Birds dip and soar, paddle and stride; leaves crisp down in the stillness of the afternoon; cabbage moths in pas de deux dot the air over the un-rippled water of the Reach; beneath the sand water seeps silently back as the tide ebbs. In the house sunlight melts like butter down the walls of quiet rooms; outside the windows clouds drift and cross.
This is a lullaby of quiet, a symphony of silence that only happens now in the uncluttered, generous pause between the jogger pace of summer and the magisterial progress of winter. It's a rambling time - a time to walk slowly on moss-muffled paths, to breathe grape-and-smoke-scented air, to feel the thinning sun in every pore and to lift the face to the sky.
By day the woods are awash in color: red and gold, ochre, purple, crimson, orange and magenta - nothing held back. The confettied quiet honors the beauty of a single leaf swinging slowly down on the breeze, the clutch of snowy mushrooms where the wire fence ends in a tangle and one bright aster along the road.
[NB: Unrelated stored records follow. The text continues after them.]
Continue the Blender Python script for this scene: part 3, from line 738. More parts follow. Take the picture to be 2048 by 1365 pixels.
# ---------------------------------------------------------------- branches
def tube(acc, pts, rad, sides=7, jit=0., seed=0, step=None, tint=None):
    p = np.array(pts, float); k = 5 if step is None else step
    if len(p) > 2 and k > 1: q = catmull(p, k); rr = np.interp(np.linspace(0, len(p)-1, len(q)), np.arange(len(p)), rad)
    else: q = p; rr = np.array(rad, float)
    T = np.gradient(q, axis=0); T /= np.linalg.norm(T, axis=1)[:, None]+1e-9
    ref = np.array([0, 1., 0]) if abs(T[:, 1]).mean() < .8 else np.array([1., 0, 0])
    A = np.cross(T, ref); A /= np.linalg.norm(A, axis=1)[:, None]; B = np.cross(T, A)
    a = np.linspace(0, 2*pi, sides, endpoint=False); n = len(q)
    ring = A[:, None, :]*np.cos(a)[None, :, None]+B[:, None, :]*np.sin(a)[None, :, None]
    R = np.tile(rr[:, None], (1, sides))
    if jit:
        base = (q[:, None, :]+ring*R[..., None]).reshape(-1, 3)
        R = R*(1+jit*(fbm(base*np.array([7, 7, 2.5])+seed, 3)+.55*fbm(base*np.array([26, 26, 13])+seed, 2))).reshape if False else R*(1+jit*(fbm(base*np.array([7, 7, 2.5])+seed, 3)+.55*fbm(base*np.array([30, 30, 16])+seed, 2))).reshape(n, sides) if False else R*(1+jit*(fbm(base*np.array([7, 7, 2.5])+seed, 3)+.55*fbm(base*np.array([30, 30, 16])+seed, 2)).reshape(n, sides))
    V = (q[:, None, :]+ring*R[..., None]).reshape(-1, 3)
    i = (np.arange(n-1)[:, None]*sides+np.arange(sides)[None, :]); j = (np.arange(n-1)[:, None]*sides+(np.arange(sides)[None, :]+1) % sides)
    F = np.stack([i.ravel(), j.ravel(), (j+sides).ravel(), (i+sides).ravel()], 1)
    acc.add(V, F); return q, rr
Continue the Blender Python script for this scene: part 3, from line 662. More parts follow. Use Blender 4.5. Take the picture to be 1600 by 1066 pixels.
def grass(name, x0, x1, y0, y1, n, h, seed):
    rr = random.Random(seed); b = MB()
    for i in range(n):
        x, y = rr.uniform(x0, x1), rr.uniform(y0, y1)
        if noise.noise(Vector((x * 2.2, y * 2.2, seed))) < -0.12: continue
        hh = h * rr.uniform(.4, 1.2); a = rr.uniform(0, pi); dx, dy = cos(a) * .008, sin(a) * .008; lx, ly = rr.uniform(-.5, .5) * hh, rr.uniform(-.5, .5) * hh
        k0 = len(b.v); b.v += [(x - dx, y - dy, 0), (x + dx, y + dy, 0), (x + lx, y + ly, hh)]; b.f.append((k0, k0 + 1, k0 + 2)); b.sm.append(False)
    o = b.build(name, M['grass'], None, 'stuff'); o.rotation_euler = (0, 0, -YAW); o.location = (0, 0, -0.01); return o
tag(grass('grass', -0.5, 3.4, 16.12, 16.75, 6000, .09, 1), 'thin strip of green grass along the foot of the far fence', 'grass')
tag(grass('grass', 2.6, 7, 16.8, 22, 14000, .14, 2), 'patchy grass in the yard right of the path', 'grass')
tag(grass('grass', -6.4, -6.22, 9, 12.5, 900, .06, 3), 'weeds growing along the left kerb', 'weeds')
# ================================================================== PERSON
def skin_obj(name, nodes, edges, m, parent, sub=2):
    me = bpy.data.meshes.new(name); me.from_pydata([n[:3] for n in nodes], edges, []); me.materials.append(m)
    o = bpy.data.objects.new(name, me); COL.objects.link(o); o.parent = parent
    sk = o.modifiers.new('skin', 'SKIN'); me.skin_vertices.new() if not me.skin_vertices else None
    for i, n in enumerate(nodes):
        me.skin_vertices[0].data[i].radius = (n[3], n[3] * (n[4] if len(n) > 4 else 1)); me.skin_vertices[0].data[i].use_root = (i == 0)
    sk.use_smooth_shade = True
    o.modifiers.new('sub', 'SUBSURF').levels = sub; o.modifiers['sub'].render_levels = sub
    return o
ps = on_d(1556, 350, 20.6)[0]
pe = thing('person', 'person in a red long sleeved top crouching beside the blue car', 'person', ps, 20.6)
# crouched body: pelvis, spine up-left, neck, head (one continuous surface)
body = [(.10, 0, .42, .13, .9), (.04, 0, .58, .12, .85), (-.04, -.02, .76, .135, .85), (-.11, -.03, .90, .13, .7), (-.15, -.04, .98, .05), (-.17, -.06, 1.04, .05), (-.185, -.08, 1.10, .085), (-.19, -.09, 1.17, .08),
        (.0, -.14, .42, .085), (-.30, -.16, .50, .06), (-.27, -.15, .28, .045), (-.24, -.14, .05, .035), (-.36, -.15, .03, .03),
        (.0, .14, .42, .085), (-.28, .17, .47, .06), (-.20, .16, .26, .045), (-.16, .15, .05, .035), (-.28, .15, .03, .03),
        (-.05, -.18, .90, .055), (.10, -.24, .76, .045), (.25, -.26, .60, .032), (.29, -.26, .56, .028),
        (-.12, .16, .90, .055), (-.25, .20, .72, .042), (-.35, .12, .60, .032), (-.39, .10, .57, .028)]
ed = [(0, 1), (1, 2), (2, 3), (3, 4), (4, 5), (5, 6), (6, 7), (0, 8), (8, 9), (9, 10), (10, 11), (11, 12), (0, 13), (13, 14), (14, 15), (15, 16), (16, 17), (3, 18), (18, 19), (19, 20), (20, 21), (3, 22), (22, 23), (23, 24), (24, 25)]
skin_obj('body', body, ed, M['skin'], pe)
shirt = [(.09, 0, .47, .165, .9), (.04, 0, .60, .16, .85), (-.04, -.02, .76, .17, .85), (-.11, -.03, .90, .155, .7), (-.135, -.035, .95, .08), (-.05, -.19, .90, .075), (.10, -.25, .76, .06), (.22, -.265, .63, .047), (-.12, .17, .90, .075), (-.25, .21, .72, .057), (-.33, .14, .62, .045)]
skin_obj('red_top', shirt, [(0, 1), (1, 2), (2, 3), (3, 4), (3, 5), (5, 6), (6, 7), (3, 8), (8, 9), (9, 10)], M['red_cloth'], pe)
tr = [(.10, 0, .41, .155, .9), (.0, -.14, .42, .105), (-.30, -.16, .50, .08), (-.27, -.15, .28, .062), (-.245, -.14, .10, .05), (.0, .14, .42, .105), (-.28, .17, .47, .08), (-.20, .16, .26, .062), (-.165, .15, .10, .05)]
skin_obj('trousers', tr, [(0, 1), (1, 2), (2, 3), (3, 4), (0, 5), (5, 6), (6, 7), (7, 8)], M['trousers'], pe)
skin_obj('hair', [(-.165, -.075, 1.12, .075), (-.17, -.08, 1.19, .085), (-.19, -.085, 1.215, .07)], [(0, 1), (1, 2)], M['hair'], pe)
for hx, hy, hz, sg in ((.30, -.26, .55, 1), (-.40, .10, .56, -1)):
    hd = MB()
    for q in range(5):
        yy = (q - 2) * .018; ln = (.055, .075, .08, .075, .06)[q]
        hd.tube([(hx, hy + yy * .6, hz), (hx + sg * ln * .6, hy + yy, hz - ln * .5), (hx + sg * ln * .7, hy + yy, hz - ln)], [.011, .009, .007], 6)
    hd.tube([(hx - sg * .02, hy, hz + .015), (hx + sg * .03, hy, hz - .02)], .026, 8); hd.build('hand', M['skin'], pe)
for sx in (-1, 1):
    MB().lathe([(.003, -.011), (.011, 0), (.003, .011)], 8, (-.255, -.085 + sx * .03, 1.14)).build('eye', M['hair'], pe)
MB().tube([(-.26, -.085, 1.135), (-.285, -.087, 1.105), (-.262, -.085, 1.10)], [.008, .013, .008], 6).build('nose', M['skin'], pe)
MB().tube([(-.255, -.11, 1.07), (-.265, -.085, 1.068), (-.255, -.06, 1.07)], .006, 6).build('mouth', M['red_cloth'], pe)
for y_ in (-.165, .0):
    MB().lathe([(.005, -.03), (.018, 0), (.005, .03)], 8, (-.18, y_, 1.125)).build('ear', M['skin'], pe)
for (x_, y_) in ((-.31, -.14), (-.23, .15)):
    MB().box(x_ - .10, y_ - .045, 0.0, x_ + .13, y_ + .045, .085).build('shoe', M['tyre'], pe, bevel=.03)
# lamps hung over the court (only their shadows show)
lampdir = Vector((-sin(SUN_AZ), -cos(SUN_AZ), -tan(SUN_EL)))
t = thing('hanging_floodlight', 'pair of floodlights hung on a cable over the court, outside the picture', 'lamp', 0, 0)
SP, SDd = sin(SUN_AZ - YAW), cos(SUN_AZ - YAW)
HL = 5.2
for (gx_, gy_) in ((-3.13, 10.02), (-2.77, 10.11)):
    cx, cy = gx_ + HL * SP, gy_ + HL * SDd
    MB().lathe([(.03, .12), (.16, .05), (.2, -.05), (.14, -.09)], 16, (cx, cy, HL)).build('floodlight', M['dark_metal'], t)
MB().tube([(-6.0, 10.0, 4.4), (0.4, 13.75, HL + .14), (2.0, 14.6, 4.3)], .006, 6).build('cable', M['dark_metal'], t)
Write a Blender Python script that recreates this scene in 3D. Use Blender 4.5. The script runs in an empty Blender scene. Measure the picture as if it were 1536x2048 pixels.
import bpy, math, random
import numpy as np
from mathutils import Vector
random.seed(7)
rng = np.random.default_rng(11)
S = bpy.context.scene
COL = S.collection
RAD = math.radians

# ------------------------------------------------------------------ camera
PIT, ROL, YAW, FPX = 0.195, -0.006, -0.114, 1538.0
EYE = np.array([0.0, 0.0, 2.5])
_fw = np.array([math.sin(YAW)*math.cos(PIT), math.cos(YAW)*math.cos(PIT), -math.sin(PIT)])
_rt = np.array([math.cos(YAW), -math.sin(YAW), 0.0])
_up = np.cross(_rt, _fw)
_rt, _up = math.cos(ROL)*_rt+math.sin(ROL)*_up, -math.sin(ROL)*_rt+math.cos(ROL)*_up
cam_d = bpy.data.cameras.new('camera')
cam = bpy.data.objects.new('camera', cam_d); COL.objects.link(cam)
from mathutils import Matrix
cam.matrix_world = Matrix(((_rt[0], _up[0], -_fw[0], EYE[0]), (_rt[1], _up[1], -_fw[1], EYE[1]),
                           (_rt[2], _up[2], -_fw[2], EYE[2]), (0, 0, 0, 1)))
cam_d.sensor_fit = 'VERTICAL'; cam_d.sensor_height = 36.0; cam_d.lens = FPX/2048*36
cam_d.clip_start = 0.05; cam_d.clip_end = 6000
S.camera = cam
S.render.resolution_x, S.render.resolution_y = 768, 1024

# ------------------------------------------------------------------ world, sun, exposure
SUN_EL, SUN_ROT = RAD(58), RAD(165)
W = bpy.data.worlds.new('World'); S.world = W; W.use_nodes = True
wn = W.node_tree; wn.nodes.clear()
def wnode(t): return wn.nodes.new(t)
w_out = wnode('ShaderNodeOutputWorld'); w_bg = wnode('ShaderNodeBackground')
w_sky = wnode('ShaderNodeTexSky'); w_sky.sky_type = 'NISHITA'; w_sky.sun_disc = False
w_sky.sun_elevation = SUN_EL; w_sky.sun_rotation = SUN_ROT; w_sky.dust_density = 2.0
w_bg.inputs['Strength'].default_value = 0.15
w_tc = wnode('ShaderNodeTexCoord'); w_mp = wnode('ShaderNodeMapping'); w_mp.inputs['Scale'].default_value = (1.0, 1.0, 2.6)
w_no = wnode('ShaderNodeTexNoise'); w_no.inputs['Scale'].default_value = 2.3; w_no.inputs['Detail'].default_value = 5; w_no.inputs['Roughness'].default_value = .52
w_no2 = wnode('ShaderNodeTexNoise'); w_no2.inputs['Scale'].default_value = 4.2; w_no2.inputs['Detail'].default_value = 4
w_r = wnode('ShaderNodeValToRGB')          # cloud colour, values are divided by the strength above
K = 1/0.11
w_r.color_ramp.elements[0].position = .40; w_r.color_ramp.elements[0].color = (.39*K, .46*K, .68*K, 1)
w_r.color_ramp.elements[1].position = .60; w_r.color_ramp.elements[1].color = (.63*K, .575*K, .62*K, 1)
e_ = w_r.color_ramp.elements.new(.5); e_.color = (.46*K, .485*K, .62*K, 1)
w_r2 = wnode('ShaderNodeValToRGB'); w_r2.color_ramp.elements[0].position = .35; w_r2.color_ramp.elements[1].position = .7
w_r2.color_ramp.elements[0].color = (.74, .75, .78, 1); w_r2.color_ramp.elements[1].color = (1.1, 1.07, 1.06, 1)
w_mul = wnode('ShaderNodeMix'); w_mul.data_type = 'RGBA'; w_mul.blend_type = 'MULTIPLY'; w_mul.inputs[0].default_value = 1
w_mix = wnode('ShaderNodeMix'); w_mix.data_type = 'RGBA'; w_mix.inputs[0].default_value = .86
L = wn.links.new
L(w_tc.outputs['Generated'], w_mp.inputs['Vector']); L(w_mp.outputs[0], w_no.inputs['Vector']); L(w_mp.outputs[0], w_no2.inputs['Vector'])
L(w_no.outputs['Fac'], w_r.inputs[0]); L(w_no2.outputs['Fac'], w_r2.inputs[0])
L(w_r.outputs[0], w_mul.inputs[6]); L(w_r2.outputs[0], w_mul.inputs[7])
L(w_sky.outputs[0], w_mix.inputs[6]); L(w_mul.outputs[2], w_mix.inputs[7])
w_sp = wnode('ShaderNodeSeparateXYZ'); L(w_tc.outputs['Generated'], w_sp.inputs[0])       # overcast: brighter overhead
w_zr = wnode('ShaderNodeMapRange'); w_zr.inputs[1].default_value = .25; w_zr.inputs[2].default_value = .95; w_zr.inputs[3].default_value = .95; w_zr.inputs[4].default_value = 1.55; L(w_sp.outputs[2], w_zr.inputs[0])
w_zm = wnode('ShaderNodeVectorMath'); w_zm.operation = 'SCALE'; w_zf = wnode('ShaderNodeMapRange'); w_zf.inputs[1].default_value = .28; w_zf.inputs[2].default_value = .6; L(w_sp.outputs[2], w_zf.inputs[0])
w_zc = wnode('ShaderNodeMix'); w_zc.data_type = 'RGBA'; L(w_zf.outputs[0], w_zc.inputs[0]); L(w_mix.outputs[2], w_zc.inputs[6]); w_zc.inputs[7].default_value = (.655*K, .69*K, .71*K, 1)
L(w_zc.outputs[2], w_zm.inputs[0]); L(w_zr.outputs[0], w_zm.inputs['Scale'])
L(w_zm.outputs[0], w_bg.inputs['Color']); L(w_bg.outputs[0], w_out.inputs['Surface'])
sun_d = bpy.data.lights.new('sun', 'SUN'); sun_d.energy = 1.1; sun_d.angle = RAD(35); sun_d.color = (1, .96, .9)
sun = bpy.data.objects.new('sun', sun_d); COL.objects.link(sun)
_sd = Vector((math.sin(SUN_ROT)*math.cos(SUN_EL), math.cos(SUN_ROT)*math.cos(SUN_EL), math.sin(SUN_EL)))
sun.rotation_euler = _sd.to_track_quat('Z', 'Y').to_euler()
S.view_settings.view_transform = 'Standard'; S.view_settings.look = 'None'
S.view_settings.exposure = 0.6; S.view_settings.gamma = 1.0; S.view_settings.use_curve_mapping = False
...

At night the fingernail moon tips toward Jupiter, the horse roams his star-lit field, leaves drip and the sea hushes along the shore.
The silence is reverential like that of a church or a museum. It's a silence in which sudden sounds don't startle so much as intrude - a silence that, for a time, allows the hum of activity and strife to settle like leaves onto moss: comfortable, companionable, demanding nothing, dispensing grace.